Texas Rancher Discovers $2M Secret Marijuana Growing Operation On His New Land

Marijuana worth $2 million was discovered Tuesday by a Texas man who was just looking to graze cattle on his recently acquired land, ABC News reported. The back-woods area is now being investigated by Texas authorities to find out who is responsible for the secret marijuana growing operation.

A Chambers County, Texas, rancher called the county Sheriff's Office after checking out land that he recently leased from the Army Corps of Engineers, and witnessing two individuals run off when they saw him in a back-woods area Tuesday.
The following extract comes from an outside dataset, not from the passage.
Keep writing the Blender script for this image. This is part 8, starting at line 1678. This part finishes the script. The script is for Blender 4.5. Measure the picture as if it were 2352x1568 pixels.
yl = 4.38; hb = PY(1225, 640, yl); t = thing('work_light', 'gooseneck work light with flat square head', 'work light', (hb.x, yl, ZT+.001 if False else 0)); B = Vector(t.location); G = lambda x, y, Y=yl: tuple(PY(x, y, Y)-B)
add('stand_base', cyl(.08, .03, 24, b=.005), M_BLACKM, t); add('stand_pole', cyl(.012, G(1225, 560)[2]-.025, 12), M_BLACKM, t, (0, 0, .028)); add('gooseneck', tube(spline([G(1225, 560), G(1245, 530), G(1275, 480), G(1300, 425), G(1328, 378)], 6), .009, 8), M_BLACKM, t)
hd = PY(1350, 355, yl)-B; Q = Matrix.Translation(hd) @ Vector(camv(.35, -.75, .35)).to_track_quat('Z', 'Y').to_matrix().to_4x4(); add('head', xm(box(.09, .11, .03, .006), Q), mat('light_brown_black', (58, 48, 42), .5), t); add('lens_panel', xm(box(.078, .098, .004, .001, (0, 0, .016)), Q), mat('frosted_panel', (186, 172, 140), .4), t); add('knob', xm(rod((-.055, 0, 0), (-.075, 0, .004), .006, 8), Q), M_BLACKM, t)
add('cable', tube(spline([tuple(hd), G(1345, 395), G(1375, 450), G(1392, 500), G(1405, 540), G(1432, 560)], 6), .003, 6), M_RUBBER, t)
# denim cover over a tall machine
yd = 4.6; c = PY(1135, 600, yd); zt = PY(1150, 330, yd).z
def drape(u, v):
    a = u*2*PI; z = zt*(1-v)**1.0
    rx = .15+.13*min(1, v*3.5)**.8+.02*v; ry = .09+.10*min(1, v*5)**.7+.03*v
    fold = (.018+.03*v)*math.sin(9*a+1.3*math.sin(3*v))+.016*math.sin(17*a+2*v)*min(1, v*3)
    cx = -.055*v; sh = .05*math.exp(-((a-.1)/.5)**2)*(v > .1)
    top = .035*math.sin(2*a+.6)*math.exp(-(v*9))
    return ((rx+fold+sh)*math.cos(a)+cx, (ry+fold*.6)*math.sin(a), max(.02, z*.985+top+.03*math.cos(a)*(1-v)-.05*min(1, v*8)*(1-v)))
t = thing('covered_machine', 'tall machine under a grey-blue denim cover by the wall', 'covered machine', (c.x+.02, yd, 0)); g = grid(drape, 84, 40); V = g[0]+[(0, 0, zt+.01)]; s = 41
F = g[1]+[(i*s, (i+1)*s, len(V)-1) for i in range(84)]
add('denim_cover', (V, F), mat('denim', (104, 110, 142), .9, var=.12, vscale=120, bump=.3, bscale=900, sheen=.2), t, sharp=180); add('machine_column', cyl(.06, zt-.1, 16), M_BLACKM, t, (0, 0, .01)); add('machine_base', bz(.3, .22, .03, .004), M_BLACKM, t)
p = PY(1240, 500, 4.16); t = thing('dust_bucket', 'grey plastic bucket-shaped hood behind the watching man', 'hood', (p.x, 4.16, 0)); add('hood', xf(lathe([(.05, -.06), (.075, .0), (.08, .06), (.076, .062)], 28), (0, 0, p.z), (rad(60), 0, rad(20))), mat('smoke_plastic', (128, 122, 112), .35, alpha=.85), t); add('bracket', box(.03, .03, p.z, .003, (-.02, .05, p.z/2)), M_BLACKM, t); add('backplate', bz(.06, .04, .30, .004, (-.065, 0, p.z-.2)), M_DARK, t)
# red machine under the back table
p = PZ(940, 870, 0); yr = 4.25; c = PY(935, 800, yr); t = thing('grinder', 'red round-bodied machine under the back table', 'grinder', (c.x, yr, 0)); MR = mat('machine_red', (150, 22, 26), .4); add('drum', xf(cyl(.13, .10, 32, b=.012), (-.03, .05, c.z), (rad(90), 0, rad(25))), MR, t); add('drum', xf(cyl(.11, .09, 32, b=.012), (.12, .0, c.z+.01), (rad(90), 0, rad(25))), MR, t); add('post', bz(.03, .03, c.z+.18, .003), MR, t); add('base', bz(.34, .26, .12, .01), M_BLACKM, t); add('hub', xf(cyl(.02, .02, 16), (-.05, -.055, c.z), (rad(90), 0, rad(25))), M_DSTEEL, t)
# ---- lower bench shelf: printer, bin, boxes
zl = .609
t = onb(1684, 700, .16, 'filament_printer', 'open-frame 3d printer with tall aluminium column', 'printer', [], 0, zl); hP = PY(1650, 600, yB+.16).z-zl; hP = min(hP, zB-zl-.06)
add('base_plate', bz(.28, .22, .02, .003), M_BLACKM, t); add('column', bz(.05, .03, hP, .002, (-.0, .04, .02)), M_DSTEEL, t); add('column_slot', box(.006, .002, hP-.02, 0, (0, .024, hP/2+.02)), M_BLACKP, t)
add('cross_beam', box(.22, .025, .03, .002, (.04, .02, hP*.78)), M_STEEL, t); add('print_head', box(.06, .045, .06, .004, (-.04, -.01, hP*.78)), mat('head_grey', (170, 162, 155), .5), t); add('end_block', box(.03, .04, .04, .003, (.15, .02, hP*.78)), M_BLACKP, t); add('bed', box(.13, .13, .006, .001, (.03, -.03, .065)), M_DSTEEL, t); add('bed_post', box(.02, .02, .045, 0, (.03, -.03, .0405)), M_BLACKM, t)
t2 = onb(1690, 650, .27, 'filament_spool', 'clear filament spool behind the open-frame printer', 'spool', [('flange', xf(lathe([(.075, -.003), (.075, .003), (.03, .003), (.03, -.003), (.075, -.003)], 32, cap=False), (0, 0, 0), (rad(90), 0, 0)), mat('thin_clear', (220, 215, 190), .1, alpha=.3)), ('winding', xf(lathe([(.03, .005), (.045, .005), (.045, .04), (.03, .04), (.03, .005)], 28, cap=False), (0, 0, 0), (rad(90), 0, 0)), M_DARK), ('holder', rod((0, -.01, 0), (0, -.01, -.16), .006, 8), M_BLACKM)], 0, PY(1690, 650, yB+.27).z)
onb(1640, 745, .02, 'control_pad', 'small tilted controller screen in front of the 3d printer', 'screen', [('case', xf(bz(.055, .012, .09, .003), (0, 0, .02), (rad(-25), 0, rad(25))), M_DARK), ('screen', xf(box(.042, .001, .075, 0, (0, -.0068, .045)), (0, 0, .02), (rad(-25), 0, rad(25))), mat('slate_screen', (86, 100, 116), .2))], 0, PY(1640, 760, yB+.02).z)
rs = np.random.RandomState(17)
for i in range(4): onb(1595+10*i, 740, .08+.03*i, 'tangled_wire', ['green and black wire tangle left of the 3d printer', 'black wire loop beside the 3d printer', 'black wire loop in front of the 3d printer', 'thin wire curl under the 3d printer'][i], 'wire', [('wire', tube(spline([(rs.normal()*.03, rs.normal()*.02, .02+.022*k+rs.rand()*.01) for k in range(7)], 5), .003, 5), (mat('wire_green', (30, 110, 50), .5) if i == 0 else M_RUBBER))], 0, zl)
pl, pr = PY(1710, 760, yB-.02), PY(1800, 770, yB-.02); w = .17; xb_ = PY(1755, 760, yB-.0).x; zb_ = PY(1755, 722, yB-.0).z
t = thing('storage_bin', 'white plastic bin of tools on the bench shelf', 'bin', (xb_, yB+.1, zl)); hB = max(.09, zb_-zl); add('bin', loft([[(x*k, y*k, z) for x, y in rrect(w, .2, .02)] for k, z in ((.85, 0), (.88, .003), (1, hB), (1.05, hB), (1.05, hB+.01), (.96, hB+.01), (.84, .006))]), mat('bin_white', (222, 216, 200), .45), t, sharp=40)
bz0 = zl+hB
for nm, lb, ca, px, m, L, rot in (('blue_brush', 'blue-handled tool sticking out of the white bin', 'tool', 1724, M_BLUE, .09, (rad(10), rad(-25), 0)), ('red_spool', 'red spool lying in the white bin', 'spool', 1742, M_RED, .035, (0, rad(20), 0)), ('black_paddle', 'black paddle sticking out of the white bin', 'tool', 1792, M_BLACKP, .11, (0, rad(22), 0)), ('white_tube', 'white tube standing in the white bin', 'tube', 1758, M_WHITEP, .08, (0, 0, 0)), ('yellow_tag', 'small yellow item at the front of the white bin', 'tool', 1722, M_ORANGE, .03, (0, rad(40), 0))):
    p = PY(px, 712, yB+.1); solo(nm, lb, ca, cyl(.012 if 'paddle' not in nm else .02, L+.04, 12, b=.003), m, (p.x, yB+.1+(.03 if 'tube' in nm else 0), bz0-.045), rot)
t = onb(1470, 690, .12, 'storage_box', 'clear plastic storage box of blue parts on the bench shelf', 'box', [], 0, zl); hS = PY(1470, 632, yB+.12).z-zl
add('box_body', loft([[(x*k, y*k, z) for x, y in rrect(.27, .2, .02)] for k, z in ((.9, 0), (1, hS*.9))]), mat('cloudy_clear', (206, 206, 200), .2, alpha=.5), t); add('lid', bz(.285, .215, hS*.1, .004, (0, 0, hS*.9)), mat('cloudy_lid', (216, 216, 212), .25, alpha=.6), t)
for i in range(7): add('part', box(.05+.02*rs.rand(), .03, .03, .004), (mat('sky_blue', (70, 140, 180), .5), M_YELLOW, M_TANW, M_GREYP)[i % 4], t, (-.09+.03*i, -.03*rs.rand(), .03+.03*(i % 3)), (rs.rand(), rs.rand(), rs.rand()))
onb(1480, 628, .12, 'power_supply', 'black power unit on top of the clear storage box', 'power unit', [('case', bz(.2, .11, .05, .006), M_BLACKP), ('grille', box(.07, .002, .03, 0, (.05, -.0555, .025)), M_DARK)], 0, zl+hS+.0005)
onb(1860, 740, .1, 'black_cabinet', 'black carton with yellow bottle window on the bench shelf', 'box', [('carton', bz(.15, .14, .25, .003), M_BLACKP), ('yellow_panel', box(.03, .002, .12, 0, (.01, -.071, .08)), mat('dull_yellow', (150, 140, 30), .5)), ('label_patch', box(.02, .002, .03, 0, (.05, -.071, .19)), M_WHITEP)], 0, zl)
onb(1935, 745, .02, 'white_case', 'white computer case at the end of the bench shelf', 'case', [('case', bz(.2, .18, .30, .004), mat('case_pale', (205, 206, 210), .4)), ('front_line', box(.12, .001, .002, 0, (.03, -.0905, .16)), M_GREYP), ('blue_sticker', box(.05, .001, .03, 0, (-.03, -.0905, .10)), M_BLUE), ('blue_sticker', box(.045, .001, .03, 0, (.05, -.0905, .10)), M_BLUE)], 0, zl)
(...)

Upon searching the land, deputies found 5,500 marijuana plants with a street value of about $2 million.

"Primarily, the most impressive thing of it was that it was a pretty elaborate growing operation," Chambers County Sheriff's Office Sheriff Brian Hawthorne told ABC News Thursday.

The land was allegedly hand-cleared about two acres deep in the woods by those responsible for the growing operation, with a watering system devised to make sure that the plants had optimum sunlight, Hawthorne said. "There's no doubt they understood the principles of what it was going to take to create a watering system [and] the environment that they needed to have so as to start the marijuana plants from a seedling," said Hawthorne.

Meanwhile, deputies also discovered that a camp had been set up with two tents where the suspected individuals were living off on canned goods, eggs and tortillas. "It's not an area that normally anyone would [be]," Hawthorne said. "There's no reason anyone would be back there other than the purpose of ranching or the purpose of hunting."

While they still haven't found the individuals, Hawthorne said he believes they are part of a larger criminal element and that the plants had been there for some time. "They were answering to somebody," he said. "Some of the equipment that we've seized from the site of this marijuana growing operation we feel is going to lead us to additional criminal enterprise."

The state police has been handed over the plants by the sheriff's office for destruction, according to ABC News.